REQUIRED WORK:
Leave out the pictures and copy every record exactly.
<<<<
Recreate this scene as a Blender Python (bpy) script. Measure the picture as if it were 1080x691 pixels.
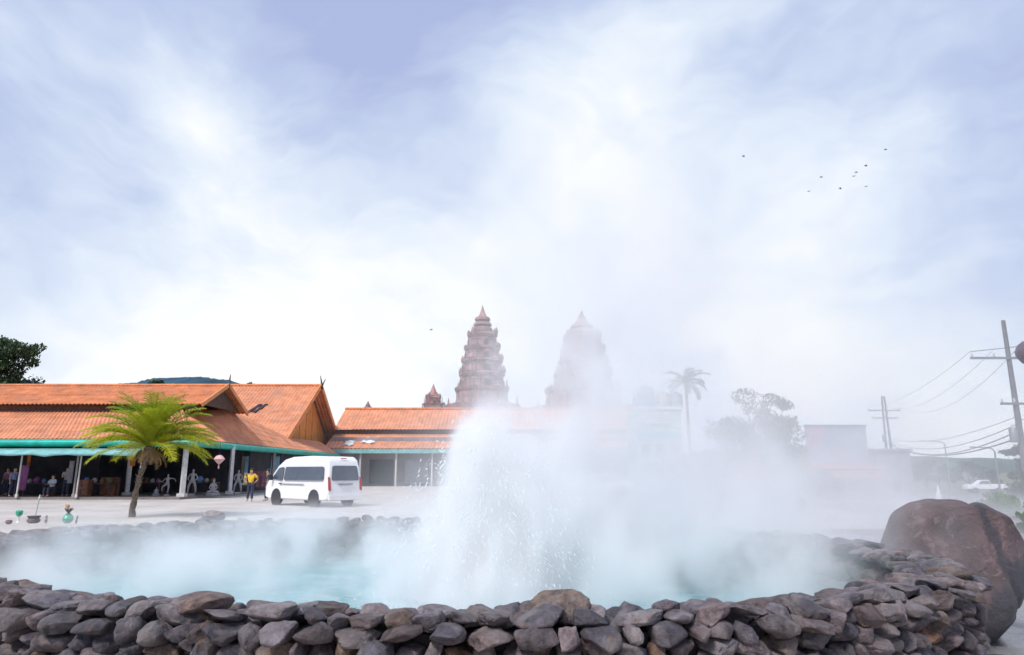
import bpy, bmesh, math, random
import numpy as np
from mathutils import Vector, Matrix, Euler
R = math.radians
S = bpy.context.scene
COL = S.collection
for o in list(bpy.data.objects): bpy.data.objects.remove(o)

# ------------------------------------------------------------------ camera
PITCH = 11.88
CAMZ = 1.6
cam = bpy.data.objects.new("camera", bpy.data.cameras.new("camera"))
COL.objects.link(cam)
cam.location = (0, 0, CAMZ)
cam.rotation_euler = (R(90 + PITCH), 0, 0)
cam.data.lens = 24.0
cam.data.sensor_width = 36.0
cam.data.clip_start = 0.05
cam.data.clip_end = 5000
S.camera = cam

# ------------------------------------------------------------------ node helpers
class NT:
    """small helper round a node tree: values may be sockets or numbers"""
    def __init__(s, nt): s.nt = nt; s.N = nt.nodes; s.L = nt.links
    def node(s, t, **kw):
        n = s.N.new(t)
        for k, v in kw.items(): setattr(n, k, v)
        return n
    def put(s, sock, v):
        if isinstance(v, bpy.types.NodeSocket): s.L.new(v, sock)
        else: sock.default_value = v
    def m(s, op, a, b=None, c=None, clamp=False):
        n = s.node('ShaderNodeMath', operation=op); n.use_clamp = clamp
        s.put(n.inputs[0], a)
        if b is not None: s.put(n.inputs[1], b)
        if c is not None: s.put(n.inputs[2], c)
        return n.outputs[0]
    def v(s, op, a, b=None, scale=None):
        n = s.node('ShaderNodeVectorMath', operation=op)
        s.put(n.inputs[0], a)
        if b is not None: s.put(n.inputs[1], b)
        if scale is not None: s.put(n.inputs['Scale'], scale)
        return n.outputs['Value'] if op in ('DOT_PRODUCT', 'LENGTH', 'DISTANCE') else n.outputs[0]
    def noise(s, vec, scale, detail=3, rough=.55, dist=0., out=0):
        n = s.node('ShaderNodeTexNoise')
        if vec is not None: s.L.new(vec, n.inputs['Vector'])
        n.inputs['Scale'].default_value = scale; n.inputs['Detail'].default_value = detail
        n.inputs['Roughness'].default_value = rough; n.inputs['Distortion'].default_value = dist
        return n.outputs[out]
    def voro(s, vec, scale, feature='F1', out='Distance'):
        n = s.node('ShaderNodeTexVoronoi', feature=feature)
        if vec is not None: s.L.new(vec, n.inputs['Vector'])
        n.inputs['Scale'].default_value = scale
        return n.outputs[out]
    def ramp(s, f, stops, interp='LINEAR'):
        n = s.node('ShaderNodeValToRGB'); n.color_ramp.interpolation = interp
        e = n.color_ramp.elements
        while len(e) < len(stops): e.new(.5)
        for i, (p, c) in enumerate(stops):
            e[i].position = p
            if not isinstance(c, (tuple, list)): c = (c, c, c)
            e[i].color = (*c[:3], 1)
        s.put(n.inputs[0], f)
        return n.outputs[0]
    def mix(s, f, a, b, mode='MIX'):
        n = s.node('ShaderNodeMix', data_type='RGBA', blend_type=mode)
        s.put(n.inputs['Factor'], f)
        for k, x in (('A', a), ('B', b)):
            i = [q for q in n.inputs if q.name == k and q.type == 'RGBA'][0]
            if isinstance(x, (tuple, list)): i.default_value = (*x[:3], 1)
            else: s.L.new(x, i)
        return [q for q in n.outputs if q.type == 'RGBA'][0]
    def smooth(s, x, a, b):
        n = s.node('ShaderNodeMapRange', interpolation_type='SMOOTHSTEP')
        s.put(n.inputs['Value'], x); n.inputs['From Min'].default_value = a; n.inputs['From Max'].default_value = b
        return n.outputs[0]
    def sep(s, v):
        n = s.node('ShaderNodeSeparateXYZ'); s.L.new(v, n.inputs[0]); return n.outputs[0], n.outputs[1], n.outputs[2]

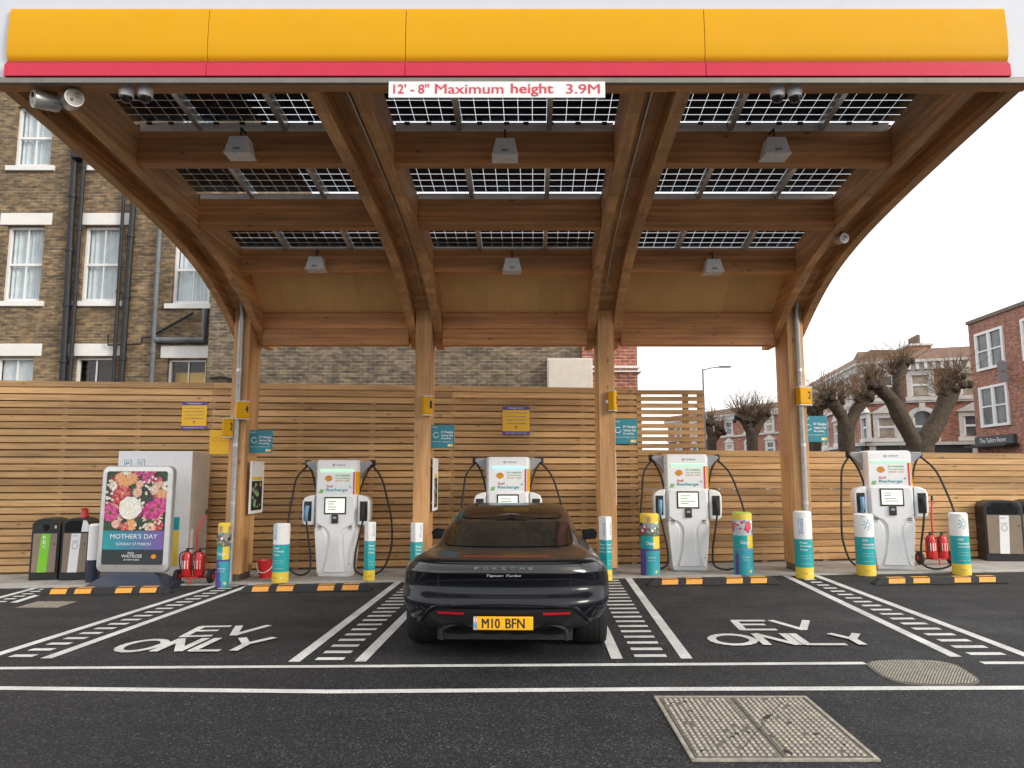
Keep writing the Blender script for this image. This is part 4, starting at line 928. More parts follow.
>>>>
WORKED SOLUTION:
Recreate this scene as a Blender Python (bpy) script. Measure the picture as if it were 1080x691 pixels.
import bpy, bmesh, math, random
import numpy as np
from mathutils import Vector, Matrix, Euler
R = math.radians
S = bpy.context.scene
COL = S.collection
for o in list(bpy.data.objects): bpy.data.objects.remove(o)

# ------------------------------------------------------------------ camera
PITCH = 11.88
CAMZ = 1.6
cam = bpy.data.objects.new("camera", bpy.data.cameras.new("camera"))
COL.objects.link(cam)
cam.location = (0, 0, CAMZ)
cam.rotation_euler = (R(90 + PITCH), 0, 0)
cam.data.lens = 24.0
cam.data.sensor_width = 36.0
cam.data.clip_start = 0.05
cam.data.clip_end = 5000
S.camera = cam

# ------------------------------------------------------------------ node helpers
class NT:
    """small helper round a node tree: values may be sockets or numbers"""
    def __init__(s, nt): s.nt = nt; s.N = nt.nodes; s.L = nt.links
    def node(s, t, **kw):
        n = s.N.new(t)
        for k, v in kw.items(): setattr(n, k, v)
        return n
    def put(s, sock, v):
        if isinstance(v, bpy.types.NodeSocket): s.L.new(v, sock)
        else: sock.default_value = v
    def m(s, op, a, b=None, c=None, clamp=False):
        n = s.node('ShaderNodeMath', operation=op); n.use_clamp = clamp
        s.put(n.inputs[0], a)
        if b is not None: s.put(n.inputs[1], b)
        if c is not None: s.put(n.inputs[2], c)
        return n.outputs[0]
    def v(s, op, a, b=None, scale=None):
        n = s.node('ShaderNodeVectorMath', operation=op)
        s.put(n.inputs[0], a)
        if b is not None: s.put(n.inputs[1], b)
        if scale is not None: s.put(n.inputs['Scale'], scale)
        return n.outputs['Value'] if op in ('DOT_PRODUCT', 'LENGTH', 'DISTANCE') else n.outputs[0]
    def noise(s, vec, scale, detail=3, rough=.55, dist=0., out=0):
        n = s.node('ShaderNodeTexNoise')
        if vec is not None: s.L.new(vec, n.inputs['Vector'])
        n.inputs['Scale'].default_value = scale; n.inputs['Detail'].default_value = detail
        n.inputs['Roughness'].default_value = rough; n.inputs['Distortion'].default_value = dist
        return n.outputs[out]
    def voro(s, vec, scale, feature='F1', out='Distance'):
        n = s.node('ShaderNodeTexVoronoi', feature=feature)
        if vec is not None: s.L.new(vec, n.inputs['Vector'])
        n.inputs['Scale'].default_value = scale
        return n.outputs[out]
    def ramp(s, f, stops, interp='LINEAR'):
        n = s.node('ShaderNodeValToRGB'); n.color_ramp.interpolation = interp
        e = n.color_ramp.elements
        while len(e) < len(stops): e.new(.5)
        for i, (p, c) in enumerate(stops):
            e[i].position = p
            if not isinstance(c, (tuple, list)): c = (c, c, c)
            e[i].color = (*c[:3], 1)
        s.put(n.inputs[0], f)
        return n.outputs[0]
    def mix(s, f, a, b, mode='MIX'):
        n = s.node('ShaderNodeMix', data_type='RGBA', blend_type=mode)
        s.put(n.inputs['Factor'], f)
        for k, x in (('A', a), ('B', b)):
            i = [q for q in n.inputs if q.name == k and q.type == 'RGBA'][0]
            if isinstance(x, (tuple, list)): i.default_value = (*x[:3], 1)
            else: s.L.new(x, i)
        return [q for q in n.outputs if q.type == 'RGBA'][0]
    def smooth(s, x, a, b):
        n = s.node('ShaderNodeMapRange', interpolation_type='SMOOTHSTEP')
        s.put(n.inputs['Value'], x); n.inputs['From Min'].default_value = a; n.inputs['From Max'].default_value = b
        return n.outputs[0]
    def sep(s, v):
        n = s.node('ShaderNodeSeparateXYZ'); s.L.new(v, n.inputs[0]); return n.outputs[0], n.outputs[1], n.outputs[2]

Keep writing the Blender script for this image. This is part 4, starting at line 928. More parts follow.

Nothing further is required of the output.